What Martech Created
To understand why AdWaste became a $500 billion plague, we need to look not at Google or Meta but at the failings of Martech itself. The uncomfortable truth is simple: customers weren’t stolen by Adtech—they were abandoned by Martech.
The Mirage of Personalisation
Martech promised one-to-one experiences. The reality? Most platforms still deliver eight or ten crude segments for millions of customers. “Women 25–34” or “loyal high-spenders” isn’t personalisation—it’s stereotyping at scale.
Consider the BRTN framework that reveals the true customer distribution: 20% Best customers generate 60% of revenue, 40% Rest customers contribute 30%, and 40% Test customers (dormant or churned) account for just 10%. Yet Martech treats them all with the same blunt instruments. For the Best customers, these campaigns may still convert—they’d likely buy anyway. But for the silent majority—the Rest and Test customers who make up 80% of databases—this broad-brush approach feels irrelevant. They disengage, drift away, and eventually vanish into “One and Done”.
Focus on the Easy Wins
Platforms and marketers alike doubled down on what was easiest: talking to customers who would likely buy anyway. Best customers get the best campaigns because they make the numbers look good. It’s the marketing equivalent of fishing in a stocked pond—impressive catches, but not sustainable growth.
But ignoring the Rest meant ignoring tomorrow’s revenue. The “missing middle”—those who bought once or twice but never returned—became a lost generation of customers. For every brand, this group is the single largest profit leak. And it’s not just lost revenue; it’s the trigger for the reacquisition spiral. When a Rest customer becomes a Test customer (dormant), the only path back is through expensive ads.

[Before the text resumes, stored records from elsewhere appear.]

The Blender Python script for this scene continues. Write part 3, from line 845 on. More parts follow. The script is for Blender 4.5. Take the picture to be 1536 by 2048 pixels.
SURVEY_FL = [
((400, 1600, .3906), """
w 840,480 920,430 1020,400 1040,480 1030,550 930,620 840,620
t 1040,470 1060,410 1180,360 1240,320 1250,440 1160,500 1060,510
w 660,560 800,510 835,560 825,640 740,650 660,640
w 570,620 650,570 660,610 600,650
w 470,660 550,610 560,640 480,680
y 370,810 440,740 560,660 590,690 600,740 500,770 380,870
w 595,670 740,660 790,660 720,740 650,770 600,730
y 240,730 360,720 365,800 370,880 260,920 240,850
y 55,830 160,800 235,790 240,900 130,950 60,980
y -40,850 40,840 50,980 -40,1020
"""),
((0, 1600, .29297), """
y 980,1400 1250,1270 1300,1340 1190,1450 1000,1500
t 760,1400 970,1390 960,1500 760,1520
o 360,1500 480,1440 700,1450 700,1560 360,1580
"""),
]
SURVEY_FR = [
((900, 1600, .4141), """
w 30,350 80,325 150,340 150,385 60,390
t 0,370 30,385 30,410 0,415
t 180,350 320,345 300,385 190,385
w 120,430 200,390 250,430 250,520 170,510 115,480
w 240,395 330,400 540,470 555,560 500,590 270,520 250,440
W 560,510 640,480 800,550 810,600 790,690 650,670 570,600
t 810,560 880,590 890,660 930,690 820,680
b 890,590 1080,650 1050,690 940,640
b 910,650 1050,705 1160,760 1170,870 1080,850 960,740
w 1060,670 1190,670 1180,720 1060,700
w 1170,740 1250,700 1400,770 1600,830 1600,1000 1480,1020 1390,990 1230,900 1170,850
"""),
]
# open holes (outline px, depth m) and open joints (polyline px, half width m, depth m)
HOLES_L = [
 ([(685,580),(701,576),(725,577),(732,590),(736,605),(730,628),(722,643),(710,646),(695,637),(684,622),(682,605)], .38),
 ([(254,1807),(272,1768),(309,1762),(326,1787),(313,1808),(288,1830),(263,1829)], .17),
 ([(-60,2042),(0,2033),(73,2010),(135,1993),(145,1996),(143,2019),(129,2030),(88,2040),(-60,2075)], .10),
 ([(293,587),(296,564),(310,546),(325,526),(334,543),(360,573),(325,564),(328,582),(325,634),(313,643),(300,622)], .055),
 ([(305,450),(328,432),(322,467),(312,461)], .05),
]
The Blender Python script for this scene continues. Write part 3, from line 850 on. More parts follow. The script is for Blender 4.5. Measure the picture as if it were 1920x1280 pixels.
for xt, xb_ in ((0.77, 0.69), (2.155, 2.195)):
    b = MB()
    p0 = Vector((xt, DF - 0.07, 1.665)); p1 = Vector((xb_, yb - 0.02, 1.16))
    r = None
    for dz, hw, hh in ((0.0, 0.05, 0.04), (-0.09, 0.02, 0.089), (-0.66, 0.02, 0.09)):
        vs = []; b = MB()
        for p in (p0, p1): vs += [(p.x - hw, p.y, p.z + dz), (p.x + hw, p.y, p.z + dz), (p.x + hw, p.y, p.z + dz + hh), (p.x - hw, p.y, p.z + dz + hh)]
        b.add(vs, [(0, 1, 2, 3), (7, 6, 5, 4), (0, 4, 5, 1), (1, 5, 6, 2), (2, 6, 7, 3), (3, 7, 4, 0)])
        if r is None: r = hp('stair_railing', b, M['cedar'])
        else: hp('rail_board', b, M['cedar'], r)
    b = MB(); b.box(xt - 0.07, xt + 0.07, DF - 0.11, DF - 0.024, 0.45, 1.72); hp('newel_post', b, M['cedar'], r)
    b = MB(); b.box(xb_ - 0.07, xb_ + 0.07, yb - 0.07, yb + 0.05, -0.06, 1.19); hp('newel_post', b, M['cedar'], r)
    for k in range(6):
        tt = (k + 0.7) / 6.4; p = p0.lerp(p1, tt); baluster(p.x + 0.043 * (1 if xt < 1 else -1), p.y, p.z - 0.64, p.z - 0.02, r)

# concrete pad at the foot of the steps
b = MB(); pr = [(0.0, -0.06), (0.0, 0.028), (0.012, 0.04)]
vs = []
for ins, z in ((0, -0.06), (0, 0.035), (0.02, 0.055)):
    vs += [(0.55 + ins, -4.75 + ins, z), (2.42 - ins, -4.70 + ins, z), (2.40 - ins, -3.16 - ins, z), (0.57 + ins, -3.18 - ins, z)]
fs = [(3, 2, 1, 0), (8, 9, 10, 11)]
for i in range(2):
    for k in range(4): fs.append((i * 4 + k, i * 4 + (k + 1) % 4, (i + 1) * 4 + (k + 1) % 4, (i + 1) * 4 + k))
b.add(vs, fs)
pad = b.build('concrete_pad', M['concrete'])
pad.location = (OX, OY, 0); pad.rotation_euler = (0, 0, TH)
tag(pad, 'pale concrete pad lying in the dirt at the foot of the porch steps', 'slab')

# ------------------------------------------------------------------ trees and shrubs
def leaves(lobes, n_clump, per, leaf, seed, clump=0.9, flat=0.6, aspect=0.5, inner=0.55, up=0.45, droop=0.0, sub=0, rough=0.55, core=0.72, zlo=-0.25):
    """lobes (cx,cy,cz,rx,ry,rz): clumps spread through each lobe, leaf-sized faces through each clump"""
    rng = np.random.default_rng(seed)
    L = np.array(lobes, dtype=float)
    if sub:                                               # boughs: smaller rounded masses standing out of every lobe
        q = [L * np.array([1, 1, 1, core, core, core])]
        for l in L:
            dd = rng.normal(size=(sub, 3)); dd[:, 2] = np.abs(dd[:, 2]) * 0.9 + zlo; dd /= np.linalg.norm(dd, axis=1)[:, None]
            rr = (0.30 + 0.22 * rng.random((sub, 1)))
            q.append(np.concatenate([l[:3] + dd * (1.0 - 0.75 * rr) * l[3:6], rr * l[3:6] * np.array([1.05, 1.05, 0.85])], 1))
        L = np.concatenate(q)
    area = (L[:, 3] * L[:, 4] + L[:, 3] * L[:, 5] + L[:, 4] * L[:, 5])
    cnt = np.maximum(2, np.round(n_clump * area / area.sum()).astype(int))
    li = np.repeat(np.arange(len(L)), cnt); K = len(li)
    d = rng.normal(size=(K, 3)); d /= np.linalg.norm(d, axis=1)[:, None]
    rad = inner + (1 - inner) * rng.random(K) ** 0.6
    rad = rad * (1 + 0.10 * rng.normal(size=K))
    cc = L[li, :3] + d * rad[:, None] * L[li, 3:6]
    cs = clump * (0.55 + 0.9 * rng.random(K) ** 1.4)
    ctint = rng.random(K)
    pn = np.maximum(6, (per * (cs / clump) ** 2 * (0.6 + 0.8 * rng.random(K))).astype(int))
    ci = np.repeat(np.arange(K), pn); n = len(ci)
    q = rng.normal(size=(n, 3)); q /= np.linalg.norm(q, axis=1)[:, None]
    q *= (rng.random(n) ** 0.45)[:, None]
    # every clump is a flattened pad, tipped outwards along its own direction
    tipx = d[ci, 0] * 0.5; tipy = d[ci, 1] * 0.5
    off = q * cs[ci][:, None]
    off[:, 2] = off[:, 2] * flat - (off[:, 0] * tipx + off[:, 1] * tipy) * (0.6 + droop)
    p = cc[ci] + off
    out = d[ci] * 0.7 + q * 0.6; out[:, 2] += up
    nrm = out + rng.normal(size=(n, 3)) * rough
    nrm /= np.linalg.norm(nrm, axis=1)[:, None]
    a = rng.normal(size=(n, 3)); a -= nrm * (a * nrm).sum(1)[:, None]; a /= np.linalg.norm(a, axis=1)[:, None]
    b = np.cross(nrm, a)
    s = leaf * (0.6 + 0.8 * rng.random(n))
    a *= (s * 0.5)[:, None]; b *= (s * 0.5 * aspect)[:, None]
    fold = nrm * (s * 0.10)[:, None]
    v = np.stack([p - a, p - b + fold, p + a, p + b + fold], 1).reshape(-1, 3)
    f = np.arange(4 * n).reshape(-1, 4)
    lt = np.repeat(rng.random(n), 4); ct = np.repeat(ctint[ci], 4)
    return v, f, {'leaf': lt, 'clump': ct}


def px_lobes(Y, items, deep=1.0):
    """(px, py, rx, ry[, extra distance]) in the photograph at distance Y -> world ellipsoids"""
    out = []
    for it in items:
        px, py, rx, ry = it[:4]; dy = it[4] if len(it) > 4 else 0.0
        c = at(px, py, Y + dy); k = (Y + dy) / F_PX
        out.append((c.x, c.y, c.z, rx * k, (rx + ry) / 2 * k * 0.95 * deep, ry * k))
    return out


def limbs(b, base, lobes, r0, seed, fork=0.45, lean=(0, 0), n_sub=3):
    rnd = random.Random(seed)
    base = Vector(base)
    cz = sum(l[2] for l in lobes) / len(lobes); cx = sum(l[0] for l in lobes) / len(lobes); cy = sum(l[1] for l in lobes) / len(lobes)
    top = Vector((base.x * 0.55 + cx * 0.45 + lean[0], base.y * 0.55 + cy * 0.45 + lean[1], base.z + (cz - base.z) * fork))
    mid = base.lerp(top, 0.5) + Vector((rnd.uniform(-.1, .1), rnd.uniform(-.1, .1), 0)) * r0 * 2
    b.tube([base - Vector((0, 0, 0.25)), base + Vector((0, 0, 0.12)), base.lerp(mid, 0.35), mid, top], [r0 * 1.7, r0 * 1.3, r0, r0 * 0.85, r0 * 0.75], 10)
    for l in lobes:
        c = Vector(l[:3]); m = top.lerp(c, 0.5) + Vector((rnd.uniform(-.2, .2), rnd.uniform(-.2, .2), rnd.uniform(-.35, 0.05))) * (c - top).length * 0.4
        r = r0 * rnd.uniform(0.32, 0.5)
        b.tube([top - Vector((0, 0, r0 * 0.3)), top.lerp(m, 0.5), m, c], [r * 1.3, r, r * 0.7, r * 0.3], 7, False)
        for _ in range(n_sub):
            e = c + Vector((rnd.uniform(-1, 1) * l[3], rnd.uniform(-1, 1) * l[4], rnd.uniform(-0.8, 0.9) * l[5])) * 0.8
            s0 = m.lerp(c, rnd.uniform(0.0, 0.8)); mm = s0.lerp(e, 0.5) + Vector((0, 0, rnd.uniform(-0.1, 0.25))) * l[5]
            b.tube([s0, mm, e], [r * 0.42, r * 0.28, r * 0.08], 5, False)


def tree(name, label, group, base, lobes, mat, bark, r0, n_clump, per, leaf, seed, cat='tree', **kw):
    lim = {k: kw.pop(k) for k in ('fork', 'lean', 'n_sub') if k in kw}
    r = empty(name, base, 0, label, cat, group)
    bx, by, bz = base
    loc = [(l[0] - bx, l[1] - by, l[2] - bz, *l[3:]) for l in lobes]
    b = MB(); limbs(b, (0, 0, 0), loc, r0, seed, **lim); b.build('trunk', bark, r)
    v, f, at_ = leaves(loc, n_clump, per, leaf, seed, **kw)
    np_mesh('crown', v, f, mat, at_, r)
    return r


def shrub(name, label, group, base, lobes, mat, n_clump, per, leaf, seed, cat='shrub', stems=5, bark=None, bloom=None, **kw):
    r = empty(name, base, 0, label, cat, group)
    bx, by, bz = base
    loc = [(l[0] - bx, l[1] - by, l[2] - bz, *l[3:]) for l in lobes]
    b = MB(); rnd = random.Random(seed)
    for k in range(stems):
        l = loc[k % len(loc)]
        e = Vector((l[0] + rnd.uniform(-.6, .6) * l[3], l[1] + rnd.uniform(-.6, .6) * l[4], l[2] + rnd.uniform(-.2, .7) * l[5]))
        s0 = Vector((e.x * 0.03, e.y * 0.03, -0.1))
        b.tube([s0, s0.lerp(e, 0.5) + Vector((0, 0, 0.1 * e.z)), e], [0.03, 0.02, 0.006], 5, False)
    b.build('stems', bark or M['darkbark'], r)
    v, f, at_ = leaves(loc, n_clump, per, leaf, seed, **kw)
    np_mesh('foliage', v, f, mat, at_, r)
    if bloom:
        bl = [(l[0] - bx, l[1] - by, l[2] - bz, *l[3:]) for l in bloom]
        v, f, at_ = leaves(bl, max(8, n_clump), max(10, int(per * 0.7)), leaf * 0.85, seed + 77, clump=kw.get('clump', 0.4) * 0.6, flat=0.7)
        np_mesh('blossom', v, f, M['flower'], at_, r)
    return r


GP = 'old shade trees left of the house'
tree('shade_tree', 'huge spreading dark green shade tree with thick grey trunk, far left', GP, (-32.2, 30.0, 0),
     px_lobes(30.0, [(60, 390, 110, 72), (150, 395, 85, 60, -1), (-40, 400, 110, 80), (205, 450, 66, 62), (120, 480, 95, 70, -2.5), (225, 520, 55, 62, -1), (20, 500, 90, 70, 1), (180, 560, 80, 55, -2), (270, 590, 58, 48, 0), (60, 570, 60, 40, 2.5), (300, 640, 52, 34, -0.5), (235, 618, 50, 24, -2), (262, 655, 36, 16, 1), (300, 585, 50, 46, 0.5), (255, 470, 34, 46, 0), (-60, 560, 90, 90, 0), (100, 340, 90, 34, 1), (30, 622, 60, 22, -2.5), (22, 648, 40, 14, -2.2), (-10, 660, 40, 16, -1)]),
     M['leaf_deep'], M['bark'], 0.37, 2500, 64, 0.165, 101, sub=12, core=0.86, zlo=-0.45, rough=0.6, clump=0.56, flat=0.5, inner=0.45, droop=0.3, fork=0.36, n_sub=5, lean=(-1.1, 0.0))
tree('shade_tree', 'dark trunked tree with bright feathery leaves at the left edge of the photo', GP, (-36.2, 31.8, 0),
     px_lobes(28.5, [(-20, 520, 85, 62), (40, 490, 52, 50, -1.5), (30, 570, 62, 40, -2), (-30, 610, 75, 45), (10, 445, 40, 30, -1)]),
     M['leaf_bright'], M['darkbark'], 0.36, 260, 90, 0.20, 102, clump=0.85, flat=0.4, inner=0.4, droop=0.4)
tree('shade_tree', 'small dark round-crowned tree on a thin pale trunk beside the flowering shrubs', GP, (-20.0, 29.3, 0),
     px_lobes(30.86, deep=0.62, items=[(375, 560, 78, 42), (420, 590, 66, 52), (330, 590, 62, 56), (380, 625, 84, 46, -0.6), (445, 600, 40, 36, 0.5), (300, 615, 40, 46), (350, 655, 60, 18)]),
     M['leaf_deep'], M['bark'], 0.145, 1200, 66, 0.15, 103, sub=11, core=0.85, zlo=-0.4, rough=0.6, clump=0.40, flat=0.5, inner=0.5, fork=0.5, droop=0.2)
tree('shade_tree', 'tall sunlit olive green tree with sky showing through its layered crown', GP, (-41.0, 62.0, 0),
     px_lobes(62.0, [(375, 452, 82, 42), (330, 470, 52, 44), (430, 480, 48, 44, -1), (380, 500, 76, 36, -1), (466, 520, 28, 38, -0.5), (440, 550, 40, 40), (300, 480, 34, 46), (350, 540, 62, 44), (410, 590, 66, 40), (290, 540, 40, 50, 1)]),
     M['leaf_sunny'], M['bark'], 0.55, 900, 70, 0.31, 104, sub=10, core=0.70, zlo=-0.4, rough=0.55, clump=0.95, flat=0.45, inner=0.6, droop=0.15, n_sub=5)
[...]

Complexity Masquerading as Capability
Another promise Martech made was simplicity. In practice, platforms became so bloated that 60–70% of features go unused. Dashboards multiply, journeys fragment, integrations break, and marketers need armies of specialists just to run basic campaigns. The average enterprise uses tens of marketing tools, yet customer engagement keeps declining.
Faced with this complexity, many brands default to the easy alternative: handing more budget to Google and Meta for quick traffic fixes. When retention tools become too difficult to use, acquisition platforms win by default. Facebook’s ad manager, for all its flaws, at least delivers predictable results with minimal expertise required.
Input Pricing, Zero Accountability
Perhaps the most damaging flaw is how Martech charges. Vendors bill by inputs—emails sent, monthly active users, API calls made—not by outcomes. This model rewards volume, not value. The incentive is to send more campaigns, not to create more conversions.
This creates a perverse dynamic: Martech profits whether retention works or not. Send a million emails that everyone ignores? That’s revenue for the platform. Meanwhile, brands are flooded with vanity metrics—open rates, click rates, engagement scores—that mask the fundamental failure: customers are leaving.
The AdWaste Equation
Put these failures together and the equation becomes inevitable:
- Failed personalisation → 80% of customers ignored
- Focus on Best → Rest and Test abandoned (the 80% who need nurturing)
- Complexity → 60–70% features unused, adoption stalled
- Input pricing → volume without value, no accountability
The outcome is systematically lost customers. And every lost customer is worth their weight in gold to Google and Meta, who happily sell them back through search and social ads at 5–7x the cost of retention. This is why 70% of marketing budgets now flow to reacquisition. Not because Adtech outsmarted Martech, but because Martech left the door wide open.
The Double Taxation of Failure
Think about the economics: every retention failure isn’t just lost revenue, it’s double taxation. First, brands lose the customer’s lifetime value—all their future purchases vanish. Then brands pay again—often more than the original customer acquisition cost—to bring the lost customers back through ads. Because if they don’t, their competitors will. Either way, the profit vanishes into what becomes a permanent leak in the brand’s P&L.
A typical D2C brand with 100,000 customers faces this reality: 20,000 Best customers keep buying, 40,000 Rest customers are slowly disengaging, and 40,000 Test customers are already gone. Martech focuses on the 20,000. Adtech profits from the 80,000. It’s a perfect parasitic relationship—Martech’s neglect becomes Adtech’s nourishment. And the brand bleeds money trying to refill a bucket that Martech keeps emptying.
Martech didn’t just fail to keep customers; it created the very conditions that allowed AdWaste to thrive. By ignoring the missing middle, focusing on features and delinking itself from RoI, hiding behind complexity, and rewarding inputs instead of outcomes, Martech effectively became Adtech’s greatest ally. [It is like in politics where a weak Opposition leader becomes the best friend of the ruling party.]
The result? A half-trillion-dollar tax on growth, paid willingly by brands desperate to win back the very customers they already had. And Martech, the supposed solution, was the cause all along.